## [TASK BRIEF]
Give back the entire listing verbatim.

## [INFORMATION SUPPLIED]
◇ ◇ ◇ ◇ ◇ ◇ ◇

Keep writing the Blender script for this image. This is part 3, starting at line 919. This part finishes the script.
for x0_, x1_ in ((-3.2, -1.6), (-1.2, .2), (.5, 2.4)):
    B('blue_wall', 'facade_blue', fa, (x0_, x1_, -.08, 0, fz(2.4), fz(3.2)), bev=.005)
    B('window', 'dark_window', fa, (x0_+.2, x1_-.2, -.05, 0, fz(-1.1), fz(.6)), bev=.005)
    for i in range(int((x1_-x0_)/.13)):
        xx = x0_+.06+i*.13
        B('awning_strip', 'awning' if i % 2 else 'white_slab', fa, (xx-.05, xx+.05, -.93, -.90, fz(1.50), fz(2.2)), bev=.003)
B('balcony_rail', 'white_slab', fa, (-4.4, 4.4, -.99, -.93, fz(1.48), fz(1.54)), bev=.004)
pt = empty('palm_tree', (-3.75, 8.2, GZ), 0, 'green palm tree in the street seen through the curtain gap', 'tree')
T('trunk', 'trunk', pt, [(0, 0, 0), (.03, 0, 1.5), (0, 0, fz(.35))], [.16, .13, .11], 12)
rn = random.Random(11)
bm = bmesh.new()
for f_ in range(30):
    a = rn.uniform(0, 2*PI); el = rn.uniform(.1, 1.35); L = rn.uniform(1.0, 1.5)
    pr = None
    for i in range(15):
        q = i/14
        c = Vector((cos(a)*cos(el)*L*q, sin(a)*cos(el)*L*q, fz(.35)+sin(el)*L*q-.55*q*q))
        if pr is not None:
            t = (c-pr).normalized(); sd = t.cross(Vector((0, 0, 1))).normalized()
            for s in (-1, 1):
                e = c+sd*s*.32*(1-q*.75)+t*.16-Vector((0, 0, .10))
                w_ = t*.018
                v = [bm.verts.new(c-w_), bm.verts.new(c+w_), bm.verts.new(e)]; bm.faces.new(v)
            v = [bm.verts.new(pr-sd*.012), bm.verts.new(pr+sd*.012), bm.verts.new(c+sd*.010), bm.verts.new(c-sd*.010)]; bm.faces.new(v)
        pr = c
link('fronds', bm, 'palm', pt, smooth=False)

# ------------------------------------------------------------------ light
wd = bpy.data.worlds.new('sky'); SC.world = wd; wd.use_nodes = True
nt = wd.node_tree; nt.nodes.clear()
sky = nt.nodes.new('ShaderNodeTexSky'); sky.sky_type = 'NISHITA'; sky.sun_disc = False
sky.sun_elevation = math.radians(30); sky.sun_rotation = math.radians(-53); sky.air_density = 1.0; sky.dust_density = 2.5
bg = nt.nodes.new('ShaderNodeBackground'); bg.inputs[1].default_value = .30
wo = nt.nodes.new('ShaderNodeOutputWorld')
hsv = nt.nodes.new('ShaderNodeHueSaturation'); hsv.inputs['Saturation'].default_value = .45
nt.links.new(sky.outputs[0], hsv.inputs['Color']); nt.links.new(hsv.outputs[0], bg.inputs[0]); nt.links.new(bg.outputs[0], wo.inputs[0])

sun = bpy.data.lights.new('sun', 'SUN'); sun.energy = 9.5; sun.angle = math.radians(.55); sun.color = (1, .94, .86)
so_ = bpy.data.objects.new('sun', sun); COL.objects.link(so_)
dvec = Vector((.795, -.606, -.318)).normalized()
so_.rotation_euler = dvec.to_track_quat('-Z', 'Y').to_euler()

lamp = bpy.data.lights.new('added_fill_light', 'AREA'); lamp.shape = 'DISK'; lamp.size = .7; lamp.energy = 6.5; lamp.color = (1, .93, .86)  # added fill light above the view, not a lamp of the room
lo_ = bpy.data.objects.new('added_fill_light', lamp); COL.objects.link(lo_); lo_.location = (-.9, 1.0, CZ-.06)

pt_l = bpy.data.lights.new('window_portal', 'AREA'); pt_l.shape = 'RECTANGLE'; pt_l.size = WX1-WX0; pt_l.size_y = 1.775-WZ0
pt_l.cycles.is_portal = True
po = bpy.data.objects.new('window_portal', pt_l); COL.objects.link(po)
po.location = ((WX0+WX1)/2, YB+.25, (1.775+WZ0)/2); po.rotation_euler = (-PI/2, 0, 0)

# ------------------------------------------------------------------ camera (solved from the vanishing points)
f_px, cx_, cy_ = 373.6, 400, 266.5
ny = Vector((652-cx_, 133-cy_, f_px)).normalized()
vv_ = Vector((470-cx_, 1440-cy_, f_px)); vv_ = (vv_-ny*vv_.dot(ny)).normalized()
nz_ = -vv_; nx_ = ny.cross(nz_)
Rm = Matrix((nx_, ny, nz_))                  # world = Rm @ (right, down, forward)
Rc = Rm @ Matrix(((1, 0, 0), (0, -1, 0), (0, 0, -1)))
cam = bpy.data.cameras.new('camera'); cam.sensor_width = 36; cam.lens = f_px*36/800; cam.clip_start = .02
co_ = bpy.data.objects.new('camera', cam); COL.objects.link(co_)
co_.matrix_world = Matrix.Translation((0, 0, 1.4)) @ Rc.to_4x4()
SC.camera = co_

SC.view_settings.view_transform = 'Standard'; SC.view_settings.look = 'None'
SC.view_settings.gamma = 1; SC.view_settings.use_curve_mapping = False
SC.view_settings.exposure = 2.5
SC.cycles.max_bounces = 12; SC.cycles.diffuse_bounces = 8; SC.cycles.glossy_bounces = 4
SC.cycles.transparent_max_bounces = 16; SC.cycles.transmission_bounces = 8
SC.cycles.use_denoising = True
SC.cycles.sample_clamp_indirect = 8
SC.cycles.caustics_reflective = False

◇ ◇ ◇ ◇ ◇ ◇ ◇

## [FINISHED ANSWER]
Keep writing the Blender script for this image. This is part 3, starting at line 919. This part finishes the script.
for x0_, x1_ in ((-3.2, -1.6), (-1.2, .2), (.5, 2.4)):
    B('blue_wall', 'facade_blue', fa, (x0_, x1_, -.08, 0, fz(2.4), fz(3.2)), bev=.005)
    B('window', 'dark_window', fa, (x0_+.2, x1_-.2, -.05, 0, fz(-1.1), fz(.6)), bev=.005)
    for i in range(int((x1_-x0_)/.13)):
        xx = x0_+.06+i*.13
        B('awning_strip', 'awning' if i % 2 else 'white_slab', fa, (xx-.05, xx+.05, -.93, -.90, fz(1.50), fz(2.2)), bev=.003)
B('balcony_rail', 'white_slab', fa, (-4.4, 4.4, -.99, -.93, fz(1.48), fz(1.54)), bev=.004)
pt = empty('palm_tree', (-3.75, 8.2, GZ), 0, 'green palm tree in the street seen through the curtain gap', 'tree')
T('trunk', 'trunk', pt, [(0, 0, 0), (.03, 0, 1.5), (0, 0, fz(.35))], [.16, .13, .11], 12)
rn = random.Random(11)
bm = bmesh.new()
for f_ in range(30):
    a = rn.uniform(0, 2*PI); el = rn.uniform(.1, 1.35); L = rn.uniform(1.0, 1.5)
    pr = None
    for i in range(15):
        q = i/14
        c = Vector((cos(a)*cos(el)*L*q, sin(a)*cos(el)*L*q, fz(.35)+sin(el)*L*q-.55*q*q))
        if pr is not None:
            t = (c-pr).normalized(); sd = t.cross(Vector((0, 0, 1))).normalized()
            for s in (-1, 1):
                e = c+sd*s*.32*(1-q*.75)+t*.16-Vector((0, 0, .10))
                w_ = t*.018
                v = [bm.verts.new(c-w_), bm.verts.new(c+w_), bm.verts.new(e)]; bm.faces.new(v)
            v = [bm.verts.new(pr-sd*.012), bm.verts.new(pr+sd*.012), bm.verts.new(c+sd*.010), bm.verts.new(c-sd*.010)]; bm.faces.new(v)
        pr = c
link('fronds', bm, 'palm', pt, smooth=False)

# ------------------------------------------------------------------ light
wd = bpy.data.worlds.new('sky'); SC.world = wd; wd.use_nodes = True
nt = wd.node_tree; nt.nodes.clear()
sky = nt.nodes.new('ShaderNodeTexSky'); sky.sky_type = 'NISHITA'; sky.sun_disc = False
sky.sun_elevation = math.radians(30); sky.sun_rotation = math.radians(-53); sky.air_density = 1.0; sky.dust_density = 2.5
bg = nt.nodes.new('ShaderNodeBackground'); bg.inputs[1].default_value = .30
wo = nt.nodes.new('ShaderNodeOutputWorld')
hsv = nt.nodes.new('ShaderNodeHueSaturation'); hsv.inputs['Saturation'].default_value = .45
nt.links.new(sky.outputs[0], hsv.inputs['Color']); nt.links.new(hsv.outputs[0], bg.inputs[0]); nt.links.new(bg.outputs[0], wo.inputs[0])

sun = bpy.data.lights.new('sun', 'SUN'); sun.energy = 9.5; sun.angle = math.radians(.55); sun.color = (1, .94, .86)
so_ = bpy.data.objects.new('sun', sun); COL.objects.link(so_)
dvec = Vector((.795, -.606, -.318)).normalized()
so_.rotation_euler = dvec.to_track_quat('-Z', 'Y').to_euler()

lamp = bpy.data.lights.new('added_fill_light', 'AREA'); lamp.shape = 'DISK'; lamp.size = .7; lamp.energy = 6.5; lamp.color = (1, .93, .86)  # added fill light above the view, not a lamp of the room
lo_ = bpy.data.objects.new('added_fill_light', lamp); COL.objects.link(lo_); lo_.location = (-.9, 1.0, CZ-.06)

pt_l = bpy.data.lights.new('window_portal', 'AREA'); pt_l.shape = 'RECTANGLE'; pt_l.size = WX1-WX0; pt_l.size_y = 1.775-WZ0
pt_l.cycles.is_portal = True
po = bpy.data.objects.new('window_portal', pt_l); COL.objects.link(po)
po.location = ((WX0+WX1)/2, YB+.25, (1.775+WZ0)/2); po.rotation_euler = (-PI/2, 0, 0)

# ------------------------------------------------------------------ camera (solved from the vanishing points)
f_px, cx_, cy_ = 373.6, 400, 266.5
ny = Vector((652-cx_, 133-cy_, f_px)).normalized()
vv_ = Vector((470-cx_, 1440-cy_, f_px)); vv_ = (vv_-ny*vv_.dot(ny)).normalized()
nz_ = -vv_; nx_ = ny.cross(nz_)
Rm = Matrix((nx_, ny, nz_))                  # world = Rm @ (right, down, forward)
Rc = Rm @ Matrix(((1, 0, 0), (0, -1, 0), (0, 0, -1)))
cam = bpy.data.cameras.new('camera'); cam.sensor_width = 36; cam.lens = f_px*36/800; cam.clip_start = .02
co_ = bpy.data.objects.new('camera', cam); COL.objects.link(co_)
co_.matrix_world = Matrix.Translation((0, 0, 1.4)) @ Rc.to_4x4()
SC.camera = co_

SC.view_settings.view_transform = 'Standard'; SC.view_settings.look = 'None'
SC.view_settings.gamma = 1; SC.view_settings.use_curve_mapping = False
SC.view_settings.exposure = 2.5
SC.cycles.max_bounces = 12; SC.cycles.diffuse_bounces = 8; SC.cycles.glossy_bounces = 4
SC.cycles.transparent_max_bounces = 16; SC.cycles.transmission_bounces = 8
SC.cycles.use_denoising = True
SC.cycles.sample_clamp_indirect = 8
SC.cycles.caustics_reflective = False